Given information
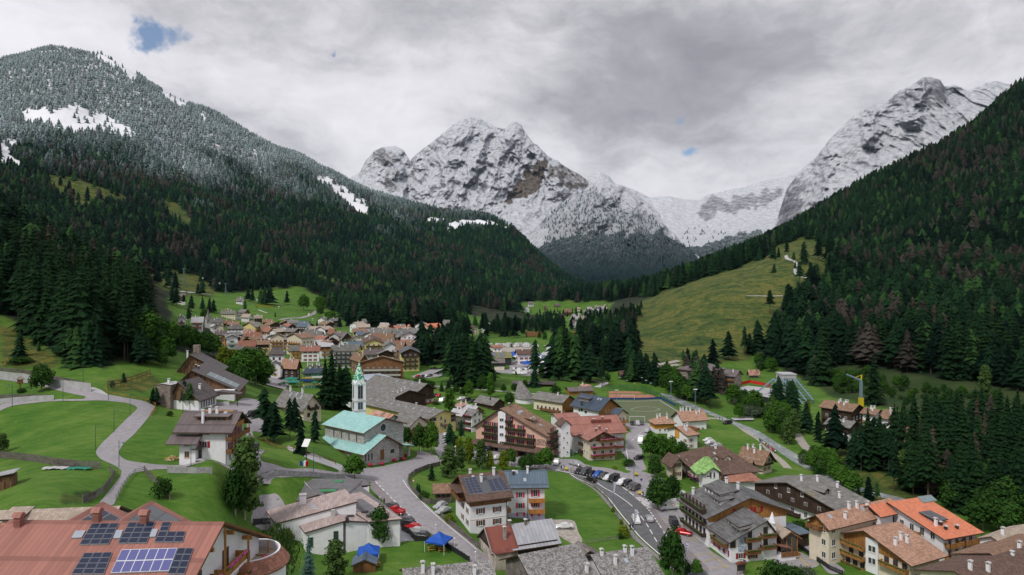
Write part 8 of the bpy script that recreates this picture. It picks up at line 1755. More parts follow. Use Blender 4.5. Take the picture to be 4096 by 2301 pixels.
for f,x,y,to,k,c,l,*g in[
 (ZF,1590,243,sl_,'suv','black','black car at the far end of the slanted parking row',row),(ZF,1655,252,sl_,'van','grey','dark grey people carrier second from the far end of the slanted row',row),(ZF,1715,266,sl_,'car','black','black car between the grey people carrier and the blue car',row),(ZF,1782,278,sl_,'suv','blue','bright blue car in the slanted parking row',row),(ZF,1838,293,sl_,'suv','grey','dark grey car right beside the bright blue one',row),(ZF,1885,308,sl_,'car','white','white hatchback next to the black van of the row',row),(ZF,1943,322,sl_,'van','black','black van in the middle of the slanted row',row),(ZF,1985,338,sl_,'car','black','black car just after the black van in the row',row),(ZF,2028,358,sl_,'suv','white','white car in the lower half of the slanted row',row),(ZF,2080,368,sl_,'suv','black','black car just after the white car in the row',row),(ZF,2130,390,sl_,'car','grey','grey car second from the near end of the slanted row',row),(ZF,2165,412,sl_,'suv','brown','dark brown car at the near end of the slanted row',row),
 (ZF,1705,328,(-40,-12),'car','black','black car driving past the slanted parking row'),(ZF,2175,748,(18,40),'suv','white','white car with dark roof driving towards the lower edge'),(ZF,2312,730,(-18,-40),'car','silver','silver grey car driving away on the main road'),(ZF,1435,812,(-60,-2),'sedan','white','white saloon alone on the gravel yard'),
 (ZG,360,905,(-60,4),'truckvan','white','large white delivery van under the chestnut trees'),(ZG,405,1045,(18,30),'van','black','black van in the hotel parking bays'),(ZG,480,1115,(40,8),'car','red','red sports car behind the dense round tree'),(ZG,440,785,(40,0),'suv','white','white car half hidden behind the second chestnut tree'),(ZG,115,492,(-14,2),'car','black','black car crossing the square beside the grove'),(ZG,130,358,(-6,14),'truckvan','white','white van parked beside the grove'),(ZG,685,345,(-30,3),'car','white','white car parked highest beside the white house'),(ZG,705,370,(-30,3),'suv','white','white car in the middle beside the white house'),(ZG,755,396,(-30,3),'suv','silver','silver car lowest beside the white house'),(ZG,720,388,(-30,3),'car','grey','grey car squeezed between white and silver beside the house'),(ZG,845,200,(-20,2),'suv','black','black car parked on the path at the bridge'),
 (ZL,370,1000,(2,10),'car','black','black car on the left of three below the pitch'),(ZL,430,1000,(2,10),'suv','silver','silver car in the middle of three below the pitch'),(ZL,478,998,(2,10),'car','grey','dark car on the right of three below the pitch'),(ZL,545,1085,(-16,8),'car','silver','silver car parked by the benches of the square'),
 (ZE,1870,1052,(-14,22),'suv','white','white car at the hotel corner'),(ZE,2060,1062,(20,6),'sedan','silver','silver saloon below the red flower balconies'),(ZE,1180,912,(-30,4),'suv','black','black car before the pink hotel entrance'),(ZE,1245,1002,(-30,4),'car','white','white car behind the young trees'),(ZE,728,770,(4,10),'car','white','white car in the lane of the yellow gabled house'),(ZE,655,355,(-12,8),'car','red','red car in the small car park'),(ZE,690,410,(-12,6),'van','white','white van in the small car park'),(ZE,625,352,(-12,8),'car','black','black car beside the red one in the small car park'),(ZE,890,392,(-24,2),'suv','white','white car at the park lawn'),(ZE,945,402,(-24,2),'suv','black','black car at the park lawn'),(ZE,1010,412,(-24,2),'car','black','dark car behind the long barn'),
 (ZC,1755,655,(-60,-22),'pickup','red','red pickup parked beside the pink roofed kindergarten'),(ZC,1710,605,(-60,-20),'car','grey','grey car behind the red pickup'),(ZC,1862,752,(-50,-14),'car','grey','dark grey car first in the group below the red pickup'),(ZC,1885,788,(-50,-14),'car','black','dark car with red lights below the kindergarten corner'),(ZC,1930,822,(-50,-14),'car','red','small red car in the group by the kindergarten fence'),(ZC,1965,862,(-50,-14),'car','silver','silver car between the red one and the fence corner'),(ZC,2020,908,(-50,-10),'car','grey','grey car behind the fence beside the blue tent'),(ZC,2220,600,(-50,14),'car','silver','silver hatchback beside the small barn'),(ZC,2250,648,(-50,14),'sedan','silver','silver saloon at the chalet terrace'),
 (ZD,995,765,(-40,2),'van','black','black van on the school forecourt'),(ZD,1015,1088,(-10,16),'suv','black','black car half behind the tall birch'),
 (ZJ,1850,1262,(20,0),'suv','white','white car standing apart on the far car park'),(ZJ,1645,1298,(-14,4),'car','white','white car in the small far row'),(ZJ,1700,1290,(-14,4),'car','grey','dark car in the small far row'),(ZJ,1595,1304,(-14,4),'car','black','black car in the small far row'),(ZJ,1520,1306,(-14,4),'car','red','red car in the small far row'),(ZJ,1765,1188,(20,0),'pickup','black','black pickup under the spruces'),(ZK,1480,820,(-14,2),'camper','white','white camper alone on the far green field'),
 (ZI,915,330,(-10,0),'car','yellow','yellow car above the big cream house'),(ZI,948,328,(-10,0),'van','white','white van above the big cream house'),(ZI,2118,405,(-3,8),'truckvan','white','white van climbing the hill road'),(ZI,1705,1340,(-12,2),'car','black','black car on the town street'),(ZI,1735,1408,(-12,2),'car','green','green car on the town street'),(ZI,1692,1425,(-3,8),'car','grey','grey car waiting on the town street'),
 (ZL,680,425,(8,0),'car','white','white car beside the white pointed tent'),(ZL,830,425,(8,0),'car','silver','silver car behind the brown stone hotel'),(ZL,870,440,(8,0),'car','grey','grey car behind the brown stone hotel'),(ZL,770,490,(8,5),'suv','white','white car on the ramp of the upper car park'),(ZL,650,450,(8,2),'car','black','black car on the upper car park')]:
 car_at(f,x,y,to,k,c,l,None,g[0]if g else None)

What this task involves
Reproduce every line precisely as given, omitting all pictures.

Task response
Write part 8 of the bpy script that recreates this picture. It picks up at line 1755. More parts follow. Use Blender 4.5. Take the picture to be 4096 by 2301 pixels.
for f,x,y,to,k,c,l,*g in[
 (ZF,1590,243,sl_,'suv','black','black car at the far end of the slanted parking row',row),(ZF,1655,252,sl_,'van','grey','dark grey people carrier second from the far end of the slanted row',row),(ZF,1715,266,sl_,'car','black','black car between the grey people carrier and the blue car',row),(ZF,1782,278,sl_,'suv','blue','bright blue car in the slanted parking row',row),(ZF,1838,293,sl_,'suv','grey','dark grey car right beside the bright blue one',row),(ZF,1885,308,sl_,'car','white','white hatchback next to the black van of the row',row),(ZF,1943,322,sl_,'van','black','black van in the middle of the slanted row',row),(ZF,1985,338,sl_,'car','black','black car just after the black van in the row',row),(ZF,2028,358,sl_,'suv','white','white car in the lower half of the slanted row',row),(ZF,2080,368,sl_,'suv','black','black car just after the white car in the row',row),(ZF,2130,390,sl_,'car','grey','grey car second from the near end of the slanted row',row),(ZF,2165,412,sl_,'suv','brown','dark brown car at the near end of the slanted row',row),
 (ZF,1705,328,(-40,-12),'car','black','black car driving past the slanted parking row'),(ZF,2175,748,(18,40),'suv','white','white car with dark roof driving towards the lower edge'),(ZF,2312,730,(-18,-40),'car','silver','silver grey car driving away on the main road'),(ZF,1435,812,(-60,-2),'sedan','white','white saloon alone on the gravel yard'),
 (ZG,360,905,(-60,4),'truckvan','white','large white delivery van under the chestnut trees'),(ZG,405,1045,(18,30),'van','black','black van in the hotel parking bays'),(ZG,480,1115,(40,8),'car','red','red sports car behind the dense round tree'),(ZG,440,785,(40,0),'suv','white','white car half hidden behind the second chestnut tree'),(ZG,115,492,(-14,2),'car','black','black car crossing the square beside the grove'),(ZG,130,358,(-6,14),'truckvan','white','white van parked beside the grove'),(ZG,685,345,(-30,3),'car','white','white car parked highest beside the white house'),(ZG,705,370,(-30,3),'suv','white','white car in the middle beside the white house'),(ZG,755,396,(-30,3),'suv','silver','silver car lowest beside the white house'),(ZG,720,388,(-30,3),'car','grey','grey car squeezed between white and silver beside the house'),(ZG,845,200,(-20,2),'suv','black','black car parked on the path at the bridge'),
 (ZL,370,1000,(2,10),'car','black','black car on the left of three below the pitch'),(ZL,430,1000,(2,10),'suv','silver','silver car in the middle of three below the pitch'),(ZL,478,998,(2,10),'car','grey','dark car on the right of three below the pitch'),(ZL,545,1085,(-16,8),'car','silver','silver car parked by the benches of the square'),
 (ZE,1870,1052,(-14,22),'suv','white','white car at the hotel corner'),(ZE,2060,1062,(20,6),'sedan','silver','silver saloon below the red flower balconies'),(ZE,1180,912,(-30,4),'suv','black','black car before the pink hotel entrance'),(ZE,1245,1002,(-30,4),'car','white','white car behind the young trees'),(ZE,728,770,(4,10),'car','white','white car in the lane of the yellow gabled house'),(ZE,655,355,(-12,8),'car','red','red car in the small car park'),(ZE,690,410,(-12,6),'van','white','white van in the small car park'),(ZE,625,352,(-12,8),'car','black','black car beside the red one in the small car park'),(ZE,890,392,(-24,2),'suv','white','white car at the park lawn'),(ZE,945,402,(-24,2),'suv','black','black car at the park lawn'),(ZE,1010,412,(-24,2),'car','black','dark car behind the long barn'),
 (ZC,1755,655,(-60,-22),'pickup','red','red pickup parked beside the pink roofed kindergarten'),(ZC,1710,605,(-60,-20),'car','grey','grey car behind the red pickup'),(ZC,1862,752,(-50,-14),'car','grey','dark grey car first in the group below the red pickup'),(ZC,1885,788,(-50,-14),'car','black','dark car with red lights below the kindergarten corner'),(ZC,1930,822,(-50,-14),'car','red','small red car in the group by the kindergarten fence'),(ZC,1965,862,(-50,-14),'car','silver','silver car between the red one and the fence corner'),(ZC,2020,908,(-50,-10),'car','grey','grey car behind the fence beside the blue tent'),(ZC,2220,600,(-50,14),'car','silver','silver hatchback beside the small barn'),(ZC,2250,648,(-50,14),'sedan','silver','silver saloon at the chalet terrace'),
 (ZD,995,765,(-40,2),'van','black','black van on the school forecourt'),(ZD,1015,1088,(-10,16),'suv','black','black car half behind the tall birch'),
 (ZJ,1850,1262,(20,0),'suv','white','white car standing apart on the far car park'),(ZJ,1645,1298,(-14,4),'car','white','white car in the small far row'),(ZJ,1700,1290,(-14,4),'car','grey','dark car in the small far row'),(ZJ,1595,1304,(-14,4),'car','black','black car in the small far row'),(ZJ,1520,1306,(-14,4),'car','red','red car in the small far row'),(ZJ,1765,1188,(20,0),'pickup','black','black pickup under the spruces'),(ZK,1480,820,(-14,2),'camper','white','white camper alone on the far green field'),
 (ZI,915,330,(-10,0),'car','yellow','yellow car above the big cream house'),(ZI,948,328,(-10,0),'van','white','white van above the big cream house'),(ZI,2118,405,(-3,8),'truckvan','white','white van climbing the hill road'),(ZI,1705,1340,(-12,2),'car','black','black car on the town street'),(ZI,1735,1408,(-12,2),'car','green','green car on the town street'),(ZI,1692,1425,(-3,8),'car','grey','grey car waiting on the town street'),
 (ZL,680,425,(8,0),'car','white','white car beside the white pointed tent'),(ZL,830,425,(8,0),'car','silver','silver car behind the brown stone hotel'),(ZL,870,440,(8,0),'car','grey','grey car behind the brown stone hotel'),(ZL,770,490,(8,5),'suv','white','white car on the ramp of the upper car park'),(ZL,650,450,(8,2),'car','black','black car on the upper car park')]:
 car_at(f,x,y,to,k,c,l,None,g[0]if g else None)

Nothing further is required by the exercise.